Stability of wurtzite semi-polar surfaces: algorithms and practices

TL;DR

This paper introduces a first-principles computational approach to accurately determine the absolute surface energies of wurtzite semi-polar surfaces, crucial for understanding and controlling the morphology of semiconductor nanostructures.

Contribution

It presents a general algorithm for calculating absolute formation energies of semi-polar surfaces, addressing previous challenges caused by structural asymmetry and complex reconstructions.

Findings

Achieved accuracy within 1.5 meV/Ų for calculated surfaces

Provided comprehensive surface energy data for GaN semi-polar surfaces

Fills a technical gap in understanding compound semiconductor shapes

Abstract

A complete knowledge of absolute surface energies with any arbitrary crystal orientation is important for the improvements of semiconductor devices because it determines the equilibrium and nonequilibrium crystal shapes of thin films and nanostructures.
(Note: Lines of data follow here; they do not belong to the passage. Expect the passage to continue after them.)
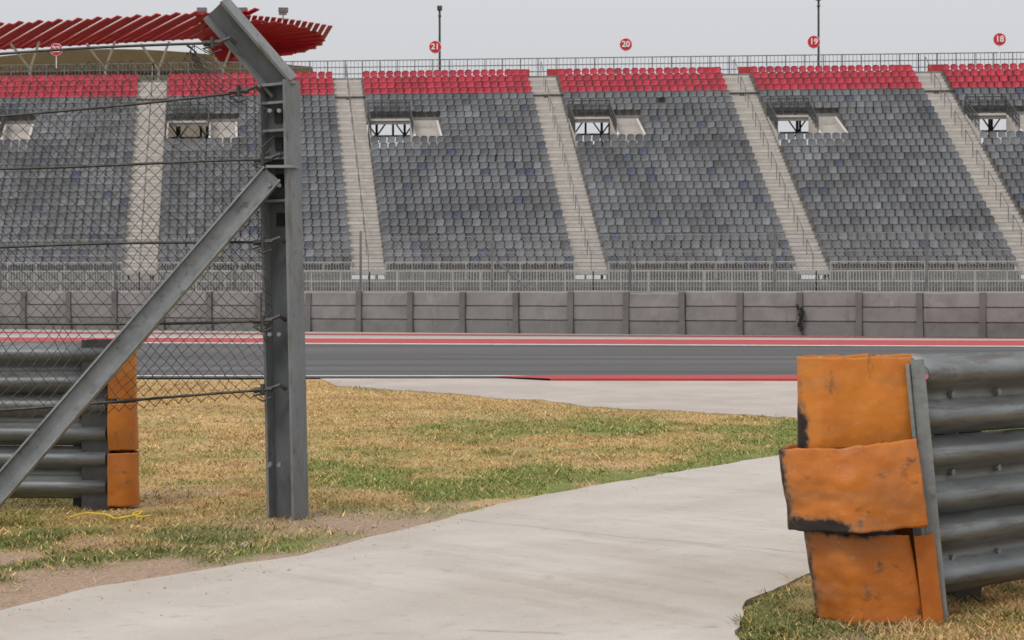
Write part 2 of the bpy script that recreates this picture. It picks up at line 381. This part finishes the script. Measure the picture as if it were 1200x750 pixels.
for k in range(8):
    a0=k+ha;a1=k+1-ha
    for r in range(NR):
        spans=[(a0,a1)]
        if RA<=r<RB: spans=[(k+cut[1],a1)]
        for s0,s1 in spans:
            tr.quad(P(s0,r,P(0,r-1).z),P(s1,r,P(0,r-1).z),P(s1,r),P(s0,r))
            z=P(0,r).z
            tr.quad(P(s0,r),P(s1,r),P(s1,r+1,z),P(s0,r+1,z))
            vs=P(s1,r)-P(s0,r);Lw=vs.length;ns=int(Lw/.525)
            ang=math.atan2(vs.y,vs.x);ca,sa=math.cos(ang),math.sin(ang)
            for i in range(ns):
                if random.random()<.0006: continue
                p=P(s0+(s1-s0)*(i+.5)/ns,r+.22)
                p.z=z
                if r>=NR-4: c=np.array((.42,.036,.06))*random.uniform(.8,1.12)
                else:
                    n1=fb(p.x,r*.9,.25,2)
                    q=random.random()
                    base=np.array((.136,.141,.151))*(1+.3*n1)
                    if q<.045:base=np.array((.08,.092,.13))
                    elif q<.13:base=base*.75
                    elif q>.92:base=base*1.28
                    c=base*random.uniform(.9,1.1)
                c=(float(c[0]),float(c[1]),float(c[2]),1)
                jx=random.gauss(0,.008);jy=random.gauss(0,.01);jz=random.gauss(0,.008)
                seats.add([(p.x+(x+jx)*ca-(y+jy)*sa,p.y+(x+jx)*sa+(y+jy)*ca,p.z+zz+jz) for x,y,zz in sv],sf,0,c)
    # entrance
    c0,c1=k+cut[0],k+cut[1];om=c0+opn
    zf=P(0,RA-1).z+.1;zt=P(0,RB-1).z+.25
    vb=RB-.05
    vom.quad(P(c0,RA,zf),P(c1,RA,zf),P(c1,vb,zf),P(c0,vb,zf))
    vom.quad(P(c0,RA,zf-.6),P(c1,RA,zf-.6),P(c1,RA,zf),P(c0,RA,zf))
    vom.quad(P(om,vb,zf),P(c1,vb,zf),P(c1,vb,zt),P(om,vb,zt))
    for a,b_ in((om,om+.012),(c1-.012,c1),(c0,c0+.010)):
        vom.add([P(a,RA,zf-.2),P(b_,RA,zf-.2),P(b_,vb,zf),P(a,vb,zf),P(a,RA,zf+.75),P(b_,RA,zf+.75),P(b_,vb,zt),P(a,vb,zt)],[(0,1,5,4),(1,2,6,5),(2,3,7,6),(3,0,4,7),(4,5,6,7)])
    vom.quad(P(c0,vb-.03,zt-.02),P(om,vb-.03,zt-.02),P(om,vb-.03,zt+.12),P(c0,vb-.03,zt+.12))
    for t in range(7):
        z=zf+t*.2;d0=RA+.3+t*.45
        vom.quad(P(om+.012,d0,z),P(c1-.012,d0,z),P(c1-.012,d0,z+.2),P(om+.012,d0,z+.2))
        vom.quad(P(om+.012,d0,z+.2),P(c1-.012,d0,z+.2),P(c1-.012,d0+.45,z+.2),P(om+.012,d0+.45,z+.2))
    rail([P(c0,RA,zf+.75),P(c0,vb,zt+.1)],.9,.8,3,steel,.05,.16)
    rail([P(c0,vb,zt+.12),P(om,vb,zt+.12)],1.05,.8,3,steel,.06,.14)
    rail([P(om,vb,zt+.12),P(om,RA+.5,zf+.8)],.9,.8,3,steel,.05,.18)
    vv=25.5;m_=7
    for j in range(m_):
        a,b_=k+j/m_,k+(j+1)/m_
        z0,z1=P(0,vv-17).z,P(0,vv-1.5).z
        steel.beam(P(a,vv,0),P(a,vv,z1),.16,.16)
        for z in (z0,z0+2.6,z0+5.2):
            steel.beam(P(a,vv,z),P(b_,vv,z+2.6),.09,.09);steel.beam(P(b_,vv,z),P(a,vv,z+2.6),.09,.09)
            steel.beam(P(a,vv,z+2.6),P(b_,vv,z+2.6),.1,.12)
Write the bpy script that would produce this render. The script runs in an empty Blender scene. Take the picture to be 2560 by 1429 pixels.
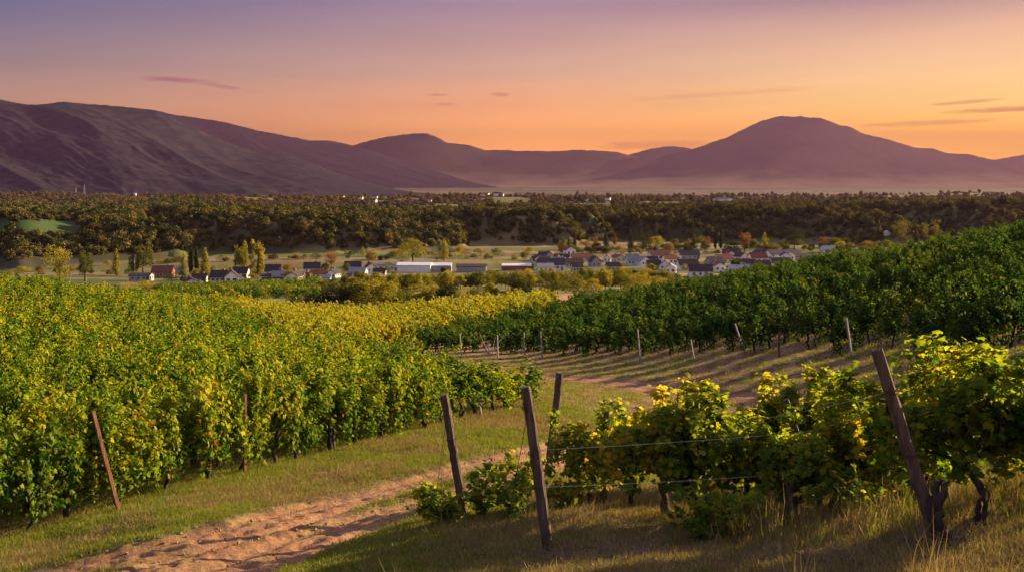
import bpy, math, random
import numpy as np
from mathutils import Vector, Matrix
random.seed(7)
RNG = np.random.default_rng(11)
S = bpy.context.scene
COL = S.collection

# ------------------------------------------------------------------ camera, sky, sun, exposure
F, CX, HY = 2600.0, 1280.0, 455.0          # focal length and horizon measured on a 2560 px wide frame
cd = bpy.data.cameras.new('camera'); cam = bpy.data.objects.new('camera', cd); COL.objects.link(cam)
cam.location = (0, 0, 0); cam.rotation_euler = (math.radians(90), 0, 0)
cd.sensor_width = 36; cd.lens = 36 * F / 2560; cd.shift_y = -(714.5 - HY) / 2560
cd.clip_start = 0.1; cd.clip_end = 120000
S.camera = cam
S.view_settings.view_transform = 'Standard'; S.view_settings.look = 'None'
S.view_settings.exposure = 2.15; S.view_settings.gamma = 1
S.cycles.max_bounces = 5; S.cycles.diffuse_bounces = 2; S.cycles.glossy_bounces = 1
S.cycles.transmission_bounces = 3; S.cycles.volume_bounces = 0; S.cycles.transparent_max_bounces = 4
S.cycles.sample_clamp_indirect = 4; S.cycles.use_adaptive_sampling = True; S.cycles.adaptive_threshold = 0.02
SUN_AZ, SUN_EL = math.radians(61), math.radians(16)      # azimuth to the right of the view
sun_dir = Vector((math.sin(SUN_AZ) * math.cos(SUN_EL), math.cos(SUN_AZ) * math.cos(SUN_EL), math.sin(SUN_EL)))
sd = bpy.data.lights.new('sun', 'SUN'); sd.energy = 5.0; sd.angle = math.radians(0.6); sd.color = (1.0, 0.74, 0.42)
so = bpy.data.objects.new('sun', sd); COL.objects.link(so)
so.rotation_euler = (-sun_dir).to_track_quat('-Z', 'Y').to_euler(); so.location = (30, 20, 60)

SKYW = [[(0.4342, 0.1761, 0.0943), (0.4342, 0.1761, 0.0943), (0.3474, 0.1601, 0.0943), (0.2779, 0.1525, 0.1048), (0.1289, 0.0876, 0.0908), (0.0626, 0.0557, 0.086), (0.0368, 0.0398, 0.0875), (0.1114, 0.0988, 0.1566), (0.1181, 0.1104, 0.1713), (0.1017, 0.1017, 0.1562)], [(1.2993, 0.4494, 0.0843), (1.2993, 0.4494, 0.0843), (1.0394, 0.4085, 0.0843), (0.5246, 0.219, 0.0827), (0.2823, 0.1601, 0.1063), (0.1763, 0.1057, 0.0979), (0.1159, 0.0735, 0.0952), (0.1566, 0.1249, 0.1667), (0.1262, 0.1181, 0.1713), (0.1017, 0.1017, 0.1562)], [(1.2837, 0.5105, 0.002), (1.2837, 0.5105, 0.002), (1.0269, 0.4641, 0.002), (0.525, 0.3496, 0.0786), (0.4014, 0.2463, 0.1049), (0.2572, 0.1511, 0.0882), (0.1096, 0.0644, 0.0742), (0.1993, 0.1468, 0.1626), (0.1346, 0.1229, 0.1713), (0.1017, 0.1017, 0.1562)]]  # @SKYW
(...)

It is also crucial in the control of thin film crystal growth and surface effect studies in broad research fields. However, obtaining accurate absolute formation energies is still a huge challenge for the semi-polar surfaces of compound semiconductors. It mainly results from the asymmetry nature of crystal structures and the complicated step morphologies and related reconstructions of these surface configurations. Here we propose a general approach to calculate the absolute formation energies of wurtzite semi-polar surfaces by first-principles calculations, taking GaN as an example. We mainly focused on two commonly seen sets of semi-polar surfaces: a-family (11-2X) and m-family (10-1X). For all the semi-polar surfaces that we have calculated in this paper, the self-consistent accuracy is within 1.5 meV/{\AA}^2. Our work fills the last technical gap to fully investigate and understand the shape and morphology of compound semiconductors.